You are right though that for a well behaved guest there will be no
practical difference between the balloon target and the amount of RAM
seen by the guest, at least so long as ballooning is the mechanism by
which we expect guest to meet these targets.

I don't mention sharing in the above because all sharing does is reduce
the memory the guest "actually" has below what it "thinks" it has. So it
might be that we do "mem-set 6M" and that the guest makes it to 8M but
that 1M is shared. At which point we have "guest sees" == 8M and
"actual" == 8-1 == 7M. Eventually we would enable paging to reach the
desired "actual" == 6M, presumably by paging out an addition 1M.

If at this point all of the guests pages suddenly become unshared then
the pager will kick in and the amount of paged memory will presumably
grow to 2M, maintaining the actual target of "6M"

Another scenario would be where we mem-set 6M and the guest does
actually meet that target, so "guest sees" == "actual" == 6M and there
is no sharing or paging. If at this point we detect 1M worth of sharable
pages, so now "guest sees" == 6M but "actual" == "5M" and we have 1M of
spare memory to distribute as per the sharing policy.

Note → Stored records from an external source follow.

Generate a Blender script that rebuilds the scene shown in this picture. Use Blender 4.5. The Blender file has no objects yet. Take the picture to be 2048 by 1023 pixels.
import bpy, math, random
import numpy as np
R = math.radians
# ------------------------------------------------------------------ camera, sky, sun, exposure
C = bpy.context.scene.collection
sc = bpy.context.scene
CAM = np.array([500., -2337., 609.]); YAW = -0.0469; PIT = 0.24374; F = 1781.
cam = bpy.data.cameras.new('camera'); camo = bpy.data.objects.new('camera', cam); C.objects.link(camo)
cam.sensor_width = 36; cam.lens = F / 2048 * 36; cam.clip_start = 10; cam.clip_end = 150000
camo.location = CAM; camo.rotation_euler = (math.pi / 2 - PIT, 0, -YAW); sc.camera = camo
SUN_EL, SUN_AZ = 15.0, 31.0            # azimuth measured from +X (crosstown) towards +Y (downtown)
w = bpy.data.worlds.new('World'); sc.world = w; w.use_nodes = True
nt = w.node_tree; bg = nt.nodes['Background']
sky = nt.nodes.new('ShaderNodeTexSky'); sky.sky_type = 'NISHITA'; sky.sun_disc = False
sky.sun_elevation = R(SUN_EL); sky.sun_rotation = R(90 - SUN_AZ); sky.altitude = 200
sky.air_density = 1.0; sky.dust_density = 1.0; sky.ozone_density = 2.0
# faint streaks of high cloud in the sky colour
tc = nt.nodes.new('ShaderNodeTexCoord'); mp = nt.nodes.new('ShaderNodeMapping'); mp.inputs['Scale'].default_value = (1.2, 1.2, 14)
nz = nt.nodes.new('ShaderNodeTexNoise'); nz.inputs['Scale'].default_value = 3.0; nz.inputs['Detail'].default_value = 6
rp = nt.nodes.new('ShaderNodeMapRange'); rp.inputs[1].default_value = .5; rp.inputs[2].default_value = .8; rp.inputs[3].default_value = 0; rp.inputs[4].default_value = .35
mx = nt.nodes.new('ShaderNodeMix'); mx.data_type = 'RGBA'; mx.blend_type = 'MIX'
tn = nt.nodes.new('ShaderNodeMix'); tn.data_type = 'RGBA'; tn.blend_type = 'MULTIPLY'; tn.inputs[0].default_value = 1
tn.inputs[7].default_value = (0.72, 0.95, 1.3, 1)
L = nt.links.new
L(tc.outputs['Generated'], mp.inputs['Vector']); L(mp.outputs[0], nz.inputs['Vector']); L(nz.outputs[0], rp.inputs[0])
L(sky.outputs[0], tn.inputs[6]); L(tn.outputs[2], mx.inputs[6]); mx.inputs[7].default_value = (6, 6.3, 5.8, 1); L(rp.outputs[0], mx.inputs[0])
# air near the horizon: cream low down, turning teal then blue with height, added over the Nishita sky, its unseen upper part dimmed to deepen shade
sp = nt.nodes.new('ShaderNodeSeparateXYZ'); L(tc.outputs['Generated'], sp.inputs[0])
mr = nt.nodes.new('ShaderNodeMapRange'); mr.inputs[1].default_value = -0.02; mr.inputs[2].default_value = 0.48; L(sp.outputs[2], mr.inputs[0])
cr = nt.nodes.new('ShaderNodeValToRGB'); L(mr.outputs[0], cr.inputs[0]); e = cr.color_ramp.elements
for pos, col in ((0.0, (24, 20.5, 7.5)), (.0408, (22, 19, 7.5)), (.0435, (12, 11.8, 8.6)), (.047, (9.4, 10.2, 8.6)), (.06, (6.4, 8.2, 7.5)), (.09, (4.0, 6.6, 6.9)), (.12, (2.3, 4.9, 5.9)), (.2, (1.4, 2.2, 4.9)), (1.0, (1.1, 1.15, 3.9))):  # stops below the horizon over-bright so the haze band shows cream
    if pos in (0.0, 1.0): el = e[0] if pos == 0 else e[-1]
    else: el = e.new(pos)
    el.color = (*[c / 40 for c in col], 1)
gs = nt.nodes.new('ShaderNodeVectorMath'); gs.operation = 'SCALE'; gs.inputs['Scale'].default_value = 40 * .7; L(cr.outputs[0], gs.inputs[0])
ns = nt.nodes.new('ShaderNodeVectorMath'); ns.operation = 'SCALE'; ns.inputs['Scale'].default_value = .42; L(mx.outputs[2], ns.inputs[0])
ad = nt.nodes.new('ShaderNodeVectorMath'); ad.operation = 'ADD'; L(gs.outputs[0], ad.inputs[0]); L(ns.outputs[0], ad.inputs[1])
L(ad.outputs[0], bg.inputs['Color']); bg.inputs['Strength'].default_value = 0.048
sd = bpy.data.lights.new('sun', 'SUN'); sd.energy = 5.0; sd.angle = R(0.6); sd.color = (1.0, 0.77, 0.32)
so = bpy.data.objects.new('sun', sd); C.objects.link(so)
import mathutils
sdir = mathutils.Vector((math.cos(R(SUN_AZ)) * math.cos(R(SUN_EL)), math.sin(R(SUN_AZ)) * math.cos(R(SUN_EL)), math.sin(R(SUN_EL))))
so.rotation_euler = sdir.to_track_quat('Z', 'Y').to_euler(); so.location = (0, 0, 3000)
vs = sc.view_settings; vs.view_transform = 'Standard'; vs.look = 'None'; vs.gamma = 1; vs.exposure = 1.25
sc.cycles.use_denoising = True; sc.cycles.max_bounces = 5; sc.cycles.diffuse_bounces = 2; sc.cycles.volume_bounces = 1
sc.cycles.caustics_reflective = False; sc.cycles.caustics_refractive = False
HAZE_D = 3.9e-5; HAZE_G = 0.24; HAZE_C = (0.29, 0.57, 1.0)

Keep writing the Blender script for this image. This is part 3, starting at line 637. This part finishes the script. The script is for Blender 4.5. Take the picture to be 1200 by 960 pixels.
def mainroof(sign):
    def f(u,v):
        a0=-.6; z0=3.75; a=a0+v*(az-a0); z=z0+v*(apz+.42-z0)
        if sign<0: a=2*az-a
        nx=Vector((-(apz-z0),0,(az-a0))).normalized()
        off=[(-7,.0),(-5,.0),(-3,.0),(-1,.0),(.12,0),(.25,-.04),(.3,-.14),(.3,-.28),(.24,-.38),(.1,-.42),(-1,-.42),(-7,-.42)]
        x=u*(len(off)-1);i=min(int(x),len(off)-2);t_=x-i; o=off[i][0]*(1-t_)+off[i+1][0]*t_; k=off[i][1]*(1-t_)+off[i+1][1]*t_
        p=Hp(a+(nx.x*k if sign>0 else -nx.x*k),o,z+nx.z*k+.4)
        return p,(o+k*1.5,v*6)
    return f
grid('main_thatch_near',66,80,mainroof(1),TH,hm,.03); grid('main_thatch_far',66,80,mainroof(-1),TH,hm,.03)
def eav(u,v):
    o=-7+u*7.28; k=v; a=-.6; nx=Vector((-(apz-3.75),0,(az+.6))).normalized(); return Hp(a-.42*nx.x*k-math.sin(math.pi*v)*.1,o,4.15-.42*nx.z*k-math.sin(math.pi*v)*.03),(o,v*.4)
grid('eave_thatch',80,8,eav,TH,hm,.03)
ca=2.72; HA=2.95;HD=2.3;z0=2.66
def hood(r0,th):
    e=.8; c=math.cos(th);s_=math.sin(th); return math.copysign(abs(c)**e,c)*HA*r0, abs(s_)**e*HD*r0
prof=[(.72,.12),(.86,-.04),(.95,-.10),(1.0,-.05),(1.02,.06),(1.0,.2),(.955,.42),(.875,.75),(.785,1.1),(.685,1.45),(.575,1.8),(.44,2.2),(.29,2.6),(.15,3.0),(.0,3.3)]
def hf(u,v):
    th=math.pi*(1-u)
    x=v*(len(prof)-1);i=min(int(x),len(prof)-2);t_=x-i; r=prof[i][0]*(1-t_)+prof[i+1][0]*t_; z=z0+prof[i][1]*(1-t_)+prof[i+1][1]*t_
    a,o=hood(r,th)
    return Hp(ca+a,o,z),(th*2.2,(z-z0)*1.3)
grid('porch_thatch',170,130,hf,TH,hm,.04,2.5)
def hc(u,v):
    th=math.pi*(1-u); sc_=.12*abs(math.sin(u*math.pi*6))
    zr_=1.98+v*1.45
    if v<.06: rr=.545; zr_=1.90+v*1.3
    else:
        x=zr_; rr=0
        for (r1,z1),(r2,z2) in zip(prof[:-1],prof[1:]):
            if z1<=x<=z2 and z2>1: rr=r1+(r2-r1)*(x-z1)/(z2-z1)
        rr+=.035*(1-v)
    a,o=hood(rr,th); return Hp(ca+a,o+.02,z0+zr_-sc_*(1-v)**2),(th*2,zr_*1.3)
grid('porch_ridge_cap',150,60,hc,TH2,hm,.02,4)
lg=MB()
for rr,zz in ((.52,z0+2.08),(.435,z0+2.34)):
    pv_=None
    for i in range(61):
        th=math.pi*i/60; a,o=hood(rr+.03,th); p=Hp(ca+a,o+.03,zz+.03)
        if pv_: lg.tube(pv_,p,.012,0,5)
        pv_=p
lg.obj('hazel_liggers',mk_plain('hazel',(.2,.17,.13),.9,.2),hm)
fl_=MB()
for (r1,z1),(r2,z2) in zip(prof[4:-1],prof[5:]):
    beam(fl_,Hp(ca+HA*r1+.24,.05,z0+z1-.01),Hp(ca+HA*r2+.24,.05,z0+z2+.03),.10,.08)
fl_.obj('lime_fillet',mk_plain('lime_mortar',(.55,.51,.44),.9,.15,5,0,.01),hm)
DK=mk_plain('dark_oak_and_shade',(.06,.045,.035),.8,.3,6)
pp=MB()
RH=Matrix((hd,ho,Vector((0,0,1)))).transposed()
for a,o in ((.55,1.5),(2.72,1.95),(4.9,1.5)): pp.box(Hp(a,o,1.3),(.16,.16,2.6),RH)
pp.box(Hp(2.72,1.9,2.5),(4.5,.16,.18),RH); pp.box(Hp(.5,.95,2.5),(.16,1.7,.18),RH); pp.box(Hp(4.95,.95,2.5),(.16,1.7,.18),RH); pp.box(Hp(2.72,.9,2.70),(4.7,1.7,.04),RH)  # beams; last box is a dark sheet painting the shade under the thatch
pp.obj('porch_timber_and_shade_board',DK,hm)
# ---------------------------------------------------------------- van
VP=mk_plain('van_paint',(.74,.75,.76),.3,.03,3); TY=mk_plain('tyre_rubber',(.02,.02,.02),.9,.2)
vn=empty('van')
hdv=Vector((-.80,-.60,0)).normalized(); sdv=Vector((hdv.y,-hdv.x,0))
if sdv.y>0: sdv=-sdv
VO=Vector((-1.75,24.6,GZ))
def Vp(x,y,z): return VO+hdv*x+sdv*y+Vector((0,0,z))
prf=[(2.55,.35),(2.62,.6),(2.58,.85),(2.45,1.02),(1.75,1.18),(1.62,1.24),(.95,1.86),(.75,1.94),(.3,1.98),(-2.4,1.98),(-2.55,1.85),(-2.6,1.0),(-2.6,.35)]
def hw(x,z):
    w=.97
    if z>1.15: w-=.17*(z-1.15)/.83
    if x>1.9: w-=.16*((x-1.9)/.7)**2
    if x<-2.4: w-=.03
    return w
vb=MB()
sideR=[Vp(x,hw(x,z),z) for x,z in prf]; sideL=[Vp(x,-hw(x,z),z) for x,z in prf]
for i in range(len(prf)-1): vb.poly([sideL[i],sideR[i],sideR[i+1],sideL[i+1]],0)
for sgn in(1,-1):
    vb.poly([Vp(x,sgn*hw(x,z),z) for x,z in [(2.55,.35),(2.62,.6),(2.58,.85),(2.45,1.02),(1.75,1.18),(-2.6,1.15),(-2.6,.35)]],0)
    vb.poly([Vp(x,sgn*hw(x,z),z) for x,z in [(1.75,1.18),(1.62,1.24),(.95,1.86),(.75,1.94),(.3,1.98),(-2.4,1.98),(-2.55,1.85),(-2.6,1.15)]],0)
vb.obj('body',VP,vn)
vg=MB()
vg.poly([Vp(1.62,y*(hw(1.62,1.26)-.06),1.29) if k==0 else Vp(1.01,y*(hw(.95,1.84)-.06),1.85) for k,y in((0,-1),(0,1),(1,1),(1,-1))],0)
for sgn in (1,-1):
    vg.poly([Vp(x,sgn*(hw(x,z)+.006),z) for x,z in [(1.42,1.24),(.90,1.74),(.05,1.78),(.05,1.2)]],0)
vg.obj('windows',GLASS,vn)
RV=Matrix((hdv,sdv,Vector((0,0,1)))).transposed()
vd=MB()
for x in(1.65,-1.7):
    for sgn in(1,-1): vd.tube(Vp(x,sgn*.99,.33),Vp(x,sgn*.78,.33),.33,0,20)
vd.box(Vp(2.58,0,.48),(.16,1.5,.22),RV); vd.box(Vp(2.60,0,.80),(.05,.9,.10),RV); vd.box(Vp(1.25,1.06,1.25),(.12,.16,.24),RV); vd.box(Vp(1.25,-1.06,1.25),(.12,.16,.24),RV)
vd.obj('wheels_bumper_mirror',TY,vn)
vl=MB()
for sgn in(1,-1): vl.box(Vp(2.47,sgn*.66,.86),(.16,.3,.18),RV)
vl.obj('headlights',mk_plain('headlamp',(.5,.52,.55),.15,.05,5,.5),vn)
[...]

If the policy is such that we need to guarantee to be able to give the
guest 6M again if it ends up unsharing everything then the sharing
policy would only allow us to use that memory for "ephemeral" purposes.

If the sharing policy does not guarantee that we can get that memory
back then we may find ourselves in a situation where "guest sees" == 6M
but "actual" == 5M, with the slack made up for by paging and not
sharing, despite having done "mem-set 6M". IMHO the user was effectively
asking for this (or at least acknowledging the possibility) when they
chose that sharing policy. In this case the paging target would still be
6M and the pager would, I presume, be actively trying to reduce the
amount of paged RAM, such that if some RAM becomes available it would
suck it up and move closer to "actual" == 6M.